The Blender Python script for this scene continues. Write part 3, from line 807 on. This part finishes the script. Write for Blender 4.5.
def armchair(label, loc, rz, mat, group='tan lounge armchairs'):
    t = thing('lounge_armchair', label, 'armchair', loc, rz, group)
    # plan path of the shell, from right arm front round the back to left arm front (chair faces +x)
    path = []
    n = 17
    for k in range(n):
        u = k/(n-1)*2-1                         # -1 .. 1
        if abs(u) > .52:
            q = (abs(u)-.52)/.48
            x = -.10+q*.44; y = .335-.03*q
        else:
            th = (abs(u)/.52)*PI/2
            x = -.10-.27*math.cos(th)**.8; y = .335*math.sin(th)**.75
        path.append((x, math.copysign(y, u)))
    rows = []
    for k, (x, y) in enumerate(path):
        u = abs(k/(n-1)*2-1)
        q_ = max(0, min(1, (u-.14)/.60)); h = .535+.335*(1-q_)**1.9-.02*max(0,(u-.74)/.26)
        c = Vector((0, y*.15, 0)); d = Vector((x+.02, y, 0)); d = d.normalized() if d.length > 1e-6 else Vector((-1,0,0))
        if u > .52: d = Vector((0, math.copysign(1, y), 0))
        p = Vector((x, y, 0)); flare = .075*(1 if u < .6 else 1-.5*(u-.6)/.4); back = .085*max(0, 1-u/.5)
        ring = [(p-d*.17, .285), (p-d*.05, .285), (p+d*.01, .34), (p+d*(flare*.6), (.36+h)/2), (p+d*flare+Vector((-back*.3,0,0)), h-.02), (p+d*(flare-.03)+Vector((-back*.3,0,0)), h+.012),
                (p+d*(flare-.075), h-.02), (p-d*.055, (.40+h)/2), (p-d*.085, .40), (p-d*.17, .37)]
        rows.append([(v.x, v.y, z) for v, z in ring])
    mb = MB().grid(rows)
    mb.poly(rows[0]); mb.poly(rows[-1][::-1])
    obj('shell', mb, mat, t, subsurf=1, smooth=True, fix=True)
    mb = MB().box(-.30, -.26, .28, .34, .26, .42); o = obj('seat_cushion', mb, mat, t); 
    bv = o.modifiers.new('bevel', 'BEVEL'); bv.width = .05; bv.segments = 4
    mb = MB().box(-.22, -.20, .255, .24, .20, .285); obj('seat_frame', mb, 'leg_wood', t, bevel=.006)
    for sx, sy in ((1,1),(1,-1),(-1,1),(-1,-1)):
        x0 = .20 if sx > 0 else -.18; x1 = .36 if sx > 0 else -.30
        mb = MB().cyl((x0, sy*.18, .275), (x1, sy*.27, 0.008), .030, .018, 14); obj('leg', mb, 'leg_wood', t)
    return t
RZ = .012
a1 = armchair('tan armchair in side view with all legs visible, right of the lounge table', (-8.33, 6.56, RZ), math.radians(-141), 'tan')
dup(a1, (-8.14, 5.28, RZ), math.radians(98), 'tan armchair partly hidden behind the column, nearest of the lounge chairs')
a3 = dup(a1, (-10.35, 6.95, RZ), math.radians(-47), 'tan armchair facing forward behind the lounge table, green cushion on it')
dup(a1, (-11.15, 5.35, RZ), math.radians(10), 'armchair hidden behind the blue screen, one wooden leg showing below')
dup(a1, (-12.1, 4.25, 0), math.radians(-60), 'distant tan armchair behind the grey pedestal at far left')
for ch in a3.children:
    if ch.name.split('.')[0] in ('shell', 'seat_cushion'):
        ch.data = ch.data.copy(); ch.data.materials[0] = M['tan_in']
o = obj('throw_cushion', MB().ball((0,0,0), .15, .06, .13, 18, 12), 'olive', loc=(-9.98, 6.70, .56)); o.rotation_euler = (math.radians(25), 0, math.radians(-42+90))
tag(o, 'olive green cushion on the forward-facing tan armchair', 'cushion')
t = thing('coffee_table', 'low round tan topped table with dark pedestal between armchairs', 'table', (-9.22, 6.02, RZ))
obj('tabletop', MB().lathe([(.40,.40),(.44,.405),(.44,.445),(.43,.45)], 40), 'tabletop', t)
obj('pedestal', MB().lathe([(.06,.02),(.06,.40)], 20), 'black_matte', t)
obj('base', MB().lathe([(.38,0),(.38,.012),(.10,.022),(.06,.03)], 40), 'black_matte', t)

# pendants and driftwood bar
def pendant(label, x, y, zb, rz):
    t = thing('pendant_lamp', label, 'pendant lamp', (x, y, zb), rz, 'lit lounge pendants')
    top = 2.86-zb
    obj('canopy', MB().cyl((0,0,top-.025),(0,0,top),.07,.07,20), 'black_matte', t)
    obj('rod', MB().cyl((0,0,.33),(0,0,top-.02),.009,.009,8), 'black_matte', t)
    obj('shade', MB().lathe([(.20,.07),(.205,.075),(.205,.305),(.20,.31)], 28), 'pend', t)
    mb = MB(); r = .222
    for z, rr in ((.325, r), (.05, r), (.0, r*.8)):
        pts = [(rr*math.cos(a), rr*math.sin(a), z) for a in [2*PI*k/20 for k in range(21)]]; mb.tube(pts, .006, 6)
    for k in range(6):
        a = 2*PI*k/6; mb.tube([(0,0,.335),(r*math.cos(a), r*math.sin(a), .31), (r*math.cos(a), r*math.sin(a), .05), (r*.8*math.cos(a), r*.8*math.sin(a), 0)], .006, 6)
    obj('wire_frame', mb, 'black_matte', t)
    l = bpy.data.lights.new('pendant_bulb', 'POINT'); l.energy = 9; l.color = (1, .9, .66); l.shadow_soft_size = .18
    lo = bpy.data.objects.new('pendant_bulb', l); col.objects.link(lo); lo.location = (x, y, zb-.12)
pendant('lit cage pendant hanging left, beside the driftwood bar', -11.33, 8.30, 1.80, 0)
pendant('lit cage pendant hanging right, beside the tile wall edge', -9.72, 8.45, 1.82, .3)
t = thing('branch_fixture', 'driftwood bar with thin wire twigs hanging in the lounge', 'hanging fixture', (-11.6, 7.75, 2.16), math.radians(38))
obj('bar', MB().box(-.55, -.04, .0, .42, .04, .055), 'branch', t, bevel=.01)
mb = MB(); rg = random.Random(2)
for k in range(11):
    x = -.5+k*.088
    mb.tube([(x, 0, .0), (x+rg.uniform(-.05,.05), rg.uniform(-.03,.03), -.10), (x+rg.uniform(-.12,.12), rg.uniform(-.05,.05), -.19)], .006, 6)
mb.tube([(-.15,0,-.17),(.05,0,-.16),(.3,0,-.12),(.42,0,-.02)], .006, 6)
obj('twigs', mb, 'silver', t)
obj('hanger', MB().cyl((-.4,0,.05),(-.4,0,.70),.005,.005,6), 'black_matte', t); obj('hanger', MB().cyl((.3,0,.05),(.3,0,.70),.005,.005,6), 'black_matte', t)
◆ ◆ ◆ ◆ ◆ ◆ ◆
Work to complete: Word for word, write out all of the data above.

Reply to the task:
The Blender Python script for this scene continues. Write part 3, from line 807 on. This part finishes the script. Write for Blender 4.5.
def armchair(label, loc, rz, mat, group='tan lounge armchairs'):
    t = thing('lounge_armchair', label, 'armchair', loc, rz, group)
    # plan path of the shell, from right arm front round the back to left arm front (chair faces +x)
    path = []
    n = 17
    for k in range(n):
        u = k/(n-1)*2-1                         # -1 .. 1
        if abs(u) > .52:
            q = (abs(u)-.52)/.48
            x = -.10+q*.44; y = .335-.03*q
        else:
            th = (abs(u)/.52)*PI/2
            x = -.10-.27*math.cos(th)**.8; y = .335*math.sin(th)**.75
        path.append((x, math.copysign(y, u)))
    rows = []
    for k, (x, y) in enumerate(path):
        u = abs(k/(n-1)*2-1)
        q_ = max(0, min(1, (u-.14)/.60)); h = .535+.335*(1-q_)**1.9-.02*max(0,(u-.74)/.26)
        c = Vector((0, y*.15, 0)); d = Vector((x+.02, y, 0)); d = d.normalized() if d.length > 1e-6 else Vector((-1,0,0))
        if u > .52: d = Vector((0, math.copysign(1, y), 0))
        p = Vector((x, y, 0)); flare = .075*(1 if u < .6 else 1-.5*(u-.6)/.4); back = .085*max(0, 1-u/.5)
        ring = [(p-d*.17, .285), (p-d*.05, .285), (p+d*.01, .34), (p+d*(flare*.6), (.36+h)/2), (p+d*flare+Vector((-back*.3,0,0)), h-.02), (p+d*(flare-.03)+Vector((-back*.3,0,0)), h+.012),
                (p+d*(flare-.075), h-.02), (p-d*.055, (.40+h)/2), (p-d*.085, .40), (p-d*.17, .37)]
        rows.append([(v.x, v.y, z) for v, z in ring])
    mb = MB().grid(rows)
    mb.poly(rows[0]); mb.poly(rows[-1][::-1])
    obj('shell', mb, mat, t, subsurf=1, smooth=True, fix=True)
    mb = MB().box(-.30, -.26, .28, .34, .26, .42); o = obj('seat_cushion', mb, mat, t); 
    bv = o.modifiers.new('bevel', 'BEVEL'); bv.width = .05; bv.segments = 4
    mb = MB().box(-.22, -.20, .255, .24, .20, .285); obj('seat_frame', mb, 'leg_wood', t, bevel=.006)
    for sx, sy in ((1,1),(1,-1),(-1,1),(-1,-1)):
        x0 = .20 if sx > 0 else -.18; x1 = .36 if sx > 0 else -.30
        mb = MB().cyl((x0, sy*.18, .275), (x1, sy*.27, 0.008), .030, .018, 14); obj('leg', mb, 'leg_wood', t)
    return t
RZ = .012
a1 = armchair('tan armchair in side view with all legs visible, right of the lounge table', (-8.33, 6.56, RZ), math.radians(-141), 'tan')
dup(a1, (-8.14, 5.28, RZ), math.radians(98), 'tan armchair partly hidden behind the column, nearest of the lounge chairs')
a3 = dup(a1, (-10.35, 6.95, RZ), math.radians(-47), 'tan armchair facing forward behind the lounge table, green cushion on it')
dup(a1, (-11.15, 5.35, RZ), math.radians(10), 'armchair hidden behind the blue screen, one wooden leg showing below')
dup(a1, (-12.1, 4.25, 0), math.radians(-60), 'distant tan armchair behind the grey pedestal at far left')
for ch in a3.children:
    if ch.name.split('.')[0] in ('shell', 'seat_cushion'):
        ch.data = ch.data.copy(); ch.data.materials[0] = M['tan_in']
o = obj('throw_cushion', MB().ball((0,0,0), .15, .06, .13, 18, 12), 'olive', loc=(-9.98, 6.70, .56)); o.rotation_euler = (math.radians(25), 0, math.radians(-42+90))
tag(o, 'olive green cushion on the forward-facing tan armchair', 'cushion')
t = thing('coffee_table', 'low round tan topped table with dark pedestal between armchairs', 'table', (-9.22, 6.02, RZ))
obj('tabletop', MB().lathe([(.40,.40),(.44,.405),(.44,.445),(.43,.45)], 40), 'tabletop', t)
obj('pedestal', MB().lathe([(.06,.02),(.06,.40)], 20), 'black_matte', t)
obj('base', MB().lathe([(.38,0),(.38,.012),(.10,.022),(.06,.03)], 40), 'black_matte', t)

# pendants and driftwood bar
def pendant(label, x, y, zb, rz):
    t = thing('pendant_lamp', label, 'pendant lamp', (x, y, zb), rz, 'lit lounge pendants')
    top = 2.86-zb
    obj('canopy', MB().cyl((0,0,top-.025),(0,0,top),.07,.07,20), 'black_matte', t)
    obj('rod', MB().cyl((0,0,.33),(0,0,top-.02),.009,.009,8), 'black_matte', t)
    obj('shade', MB().lathe([(.20,.07),(.205,.075),(.205,.305),(.20,.31)], 28), 'pend', t)
    mb = MB(); r = .222
    for z, rr in ((.325, r), (.05, r), (.0, r*.8)):
        pts = [(rr*math.cos(a), rr*math.sin(a), z) for a in [2*PI*k/20 for k in range(21)]]; mb.tube(pts, .006, 6)
    for k in range(6):
        a = 2*PI*k/6; mb.tube([(0,0,.335),(r*math.cos(a), r*math.sin(a), .31), (r*math.cos(a), r*math.sin(a), .05), (r*.8*math.cos(a), r*.8*math.sin(a), 0)], .006, 6)
    obj('wire_frame', mb, 'black_matte', t)
    l = bpy.data.lights.new('pendant_bulb', 'POINT'); l.energy = 9; l.color = (1, .9, .66); l.shadow_soft_size = .18
    lo = bpy.data.objects.new('pendant_bulb', l); col.objects.link(lo); lo.location = (x, y, zb-.12)
pendant('lit cage pendant hanging left, beside the driftwood bar', -11.33, 8.30, 1.80, 0)
pendant('lit cage pendant hanging right, beside the tile wall edge', -9.72, 8.45, 1.82, .3)
t = thing('branch_fixture', 'driftwood bar with thin wire twigs hanging in the lounge', 'hanging fixture', (-11.6, 7.75, 2.16), math.radians(38))
obj('bar', MB().box(-.55, -.04, .0, .42, .04, .055), 'branch', t, bevel=.01)
mb = MB(); rg = random.Random(2)
for k in range(11):
    x = -.5+k*.088
    mb.tube([(x, 0, .0), (x+rg.uniform(-.05,.05), rg.uniform(-.03,.03), -.10), (x+rg.uniform(-.12,.12), rg.uniform(-.05,.05), -.19)], .006, 6)
mb.tube([(-.15,0,-.17),(.05,0,-.16),(.3,0,-.12),(.42,0,-.02)], .006, 6)
obj('twigs', mb, 'silver', t)
obj('hanger', MB().cyl((-.4,0,.05),(-.4,0,.70),.005,.005,6), 'black_matte', t); obj('hanger', MB().cyl((.3,0,.05),(.3,0,.70),.005,.005,6), 'black_matte', t)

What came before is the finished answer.